Further, as banking penetration is still at a low level there is plenty of room for growth, at least in the short term, an expanding market may mean that there is simply more business to go around for all banks.

OUTLOOK: Despite the growing number of banking entities that will continue to push for greater penetration, slower economic growth in the coming years is likely to lead to more moderate increases in loan and deposit rates. Peru’s GDP grew by 8.8% in 2010, according to World Bank figures. In 2011 this fell to 7.5%, and forecasts for 2012 are around 6.5%. BBVA research expects that this slower growth will lead to a 14% expansion of bank lending in 2012, down from 17.5% in 2011.

Despite slower growth overall, expanding retail operations will remain the primary focus of the banking sector in years to come. Barring any grave global economic downturns, increases in formal employment and income are likely to continue throughout the near to mid-term. As the number of potential customers continues to grow, personal/consumer and mortgage loans are expected to rise at a rate that will exceed the average increase in lending for the sector overall. On a more macro scale, Segura forecasts that the sector will see growth in the number of regional entities that will operate not only as banks, but financial conglomerates specialising in areas such as asset or wealth management.
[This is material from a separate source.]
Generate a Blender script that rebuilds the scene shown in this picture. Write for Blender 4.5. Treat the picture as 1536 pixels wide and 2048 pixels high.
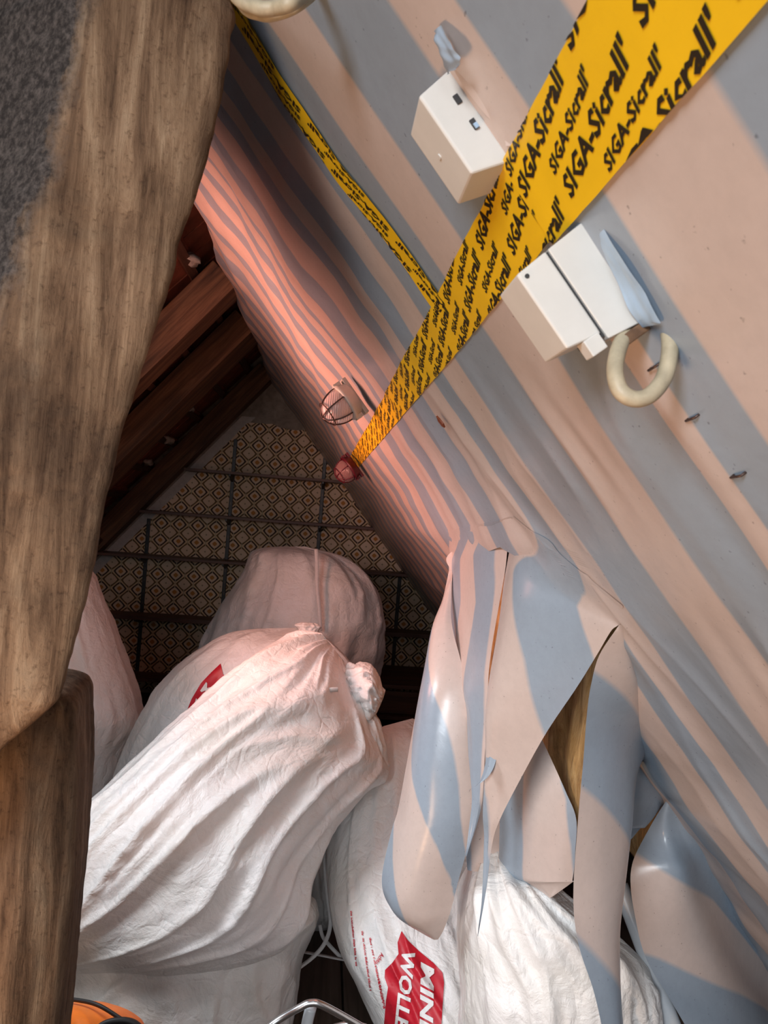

In the long run, customers are likely to benefit the most from an ever-expanding bank infrastructure that will allow them to access financial services closer to home and even from their mobile phones. Increasing competition should lead to lower interest rates and a more diverse product offering in years to come, with banks from neighbouring countries such as Colombia and Brazil widely expected to arrive in the next few years.